## The task
Filter the entries, keeping every line with the word "scene".

## Listed records
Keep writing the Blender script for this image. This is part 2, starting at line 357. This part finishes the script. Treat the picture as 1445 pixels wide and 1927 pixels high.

==

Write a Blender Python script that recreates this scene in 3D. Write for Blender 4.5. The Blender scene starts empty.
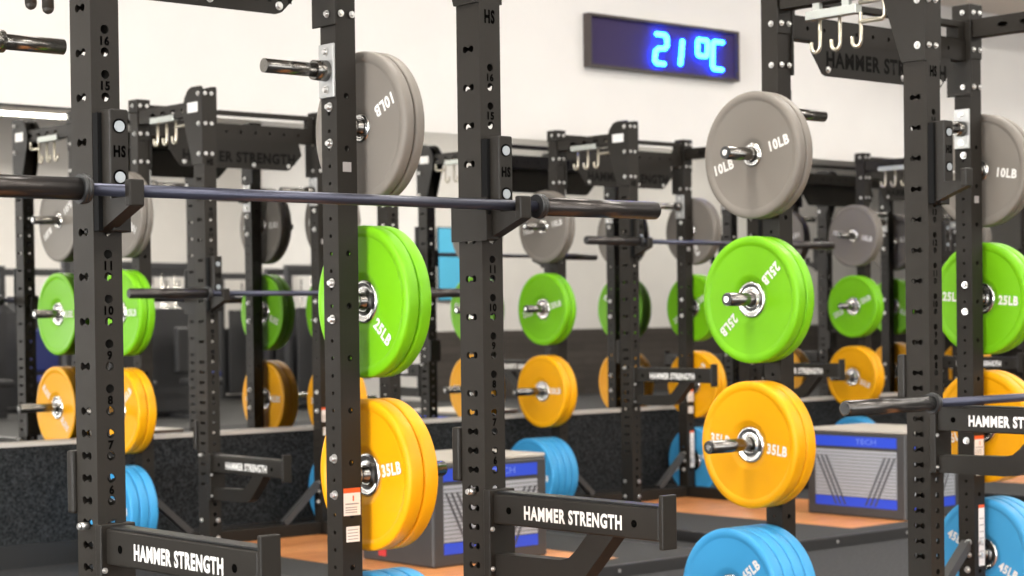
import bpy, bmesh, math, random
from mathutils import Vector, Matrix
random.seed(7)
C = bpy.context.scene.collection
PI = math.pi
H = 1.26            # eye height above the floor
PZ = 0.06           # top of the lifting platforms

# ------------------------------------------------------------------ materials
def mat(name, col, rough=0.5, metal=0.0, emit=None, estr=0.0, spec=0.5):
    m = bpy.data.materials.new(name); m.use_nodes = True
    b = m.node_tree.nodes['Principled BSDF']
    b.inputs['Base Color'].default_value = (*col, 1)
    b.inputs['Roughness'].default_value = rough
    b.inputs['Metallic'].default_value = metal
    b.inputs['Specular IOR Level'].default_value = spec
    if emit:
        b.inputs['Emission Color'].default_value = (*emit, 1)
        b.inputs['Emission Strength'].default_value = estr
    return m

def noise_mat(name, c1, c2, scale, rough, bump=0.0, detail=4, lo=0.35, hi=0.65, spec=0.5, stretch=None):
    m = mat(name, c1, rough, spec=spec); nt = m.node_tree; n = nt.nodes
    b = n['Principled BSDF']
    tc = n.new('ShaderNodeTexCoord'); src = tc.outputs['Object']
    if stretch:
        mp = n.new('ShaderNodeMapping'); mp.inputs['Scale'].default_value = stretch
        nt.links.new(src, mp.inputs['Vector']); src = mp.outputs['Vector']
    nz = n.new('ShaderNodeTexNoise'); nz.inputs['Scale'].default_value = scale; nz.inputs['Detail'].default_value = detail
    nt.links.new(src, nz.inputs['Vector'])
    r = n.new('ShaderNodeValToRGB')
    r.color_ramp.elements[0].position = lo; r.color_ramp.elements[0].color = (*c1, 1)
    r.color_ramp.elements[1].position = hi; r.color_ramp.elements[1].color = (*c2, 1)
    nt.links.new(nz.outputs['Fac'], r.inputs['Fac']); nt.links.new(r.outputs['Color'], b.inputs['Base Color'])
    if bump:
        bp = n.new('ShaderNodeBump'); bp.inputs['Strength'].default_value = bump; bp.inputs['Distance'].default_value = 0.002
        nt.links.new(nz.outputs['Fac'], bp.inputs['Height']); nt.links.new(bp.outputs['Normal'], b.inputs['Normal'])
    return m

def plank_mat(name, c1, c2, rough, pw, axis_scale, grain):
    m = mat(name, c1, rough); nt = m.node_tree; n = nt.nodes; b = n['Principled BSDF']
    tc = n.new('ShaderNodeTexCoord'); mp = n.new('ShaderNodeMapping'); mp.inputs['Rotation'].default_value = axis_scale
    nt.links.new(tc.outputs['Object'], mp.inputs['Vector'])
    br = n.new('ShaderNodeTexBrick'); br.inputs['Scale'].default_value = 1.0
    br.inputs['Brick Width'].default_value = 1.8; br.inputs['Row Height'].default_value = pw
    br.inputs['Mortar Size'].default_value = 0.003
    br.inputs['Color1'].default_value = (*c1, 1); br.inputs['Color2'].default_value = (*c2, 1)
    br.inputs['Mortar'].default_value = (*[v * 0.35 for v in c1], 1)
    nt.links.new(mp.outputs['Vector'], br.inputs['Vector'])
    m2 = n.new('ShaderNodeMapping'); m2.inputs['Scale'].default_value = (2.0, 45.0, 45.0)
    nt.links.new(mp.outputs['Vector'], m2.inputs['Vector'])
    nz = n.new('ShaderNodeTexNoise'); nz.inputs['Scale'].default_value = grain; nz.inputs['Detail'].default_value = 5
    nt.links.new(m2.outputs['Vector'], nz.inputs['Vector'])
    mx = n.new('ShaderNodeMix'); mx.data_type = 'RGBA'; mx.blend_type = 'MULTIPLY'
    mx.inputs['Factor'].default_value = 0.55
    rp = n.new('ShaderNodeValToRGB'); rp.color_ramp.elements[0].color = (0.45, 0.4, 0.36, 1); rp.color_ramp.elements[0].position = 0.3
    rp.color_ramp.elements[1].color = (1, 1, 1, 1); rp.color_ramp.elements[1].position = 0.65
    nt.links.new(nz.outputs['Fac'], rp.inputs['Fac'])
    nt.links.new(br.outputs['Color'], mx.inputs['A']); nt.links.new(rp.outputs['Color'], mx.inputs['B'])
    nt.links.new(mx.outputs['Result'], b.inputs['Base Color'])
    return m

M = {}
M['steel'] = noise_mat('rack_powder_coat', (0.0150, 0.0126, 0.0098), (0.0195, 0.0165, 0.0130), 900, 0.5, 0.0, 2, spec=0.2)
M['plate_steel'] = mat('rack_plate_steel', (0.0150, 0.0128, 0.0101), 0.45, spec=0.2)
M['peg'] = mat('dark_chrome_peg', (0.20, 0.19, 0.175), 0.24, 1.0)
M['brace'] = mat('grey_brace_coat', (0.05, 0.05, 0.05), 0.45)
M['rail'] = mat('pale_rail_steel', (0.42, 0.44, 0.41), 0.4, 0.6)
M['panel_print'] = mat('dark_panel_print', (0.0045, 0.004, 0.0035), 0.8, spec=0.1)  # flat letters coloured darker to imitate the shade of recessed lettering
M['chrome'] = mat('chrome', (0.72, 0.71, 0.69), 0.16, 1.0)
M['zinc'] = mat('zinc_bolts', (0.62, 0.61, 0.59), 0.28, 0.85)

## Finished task
Write a Blender Python script that recreates this scene in 3D. Write for Blender 4.5. The Blender scene starts empty.
C = bpy.context.scene.collection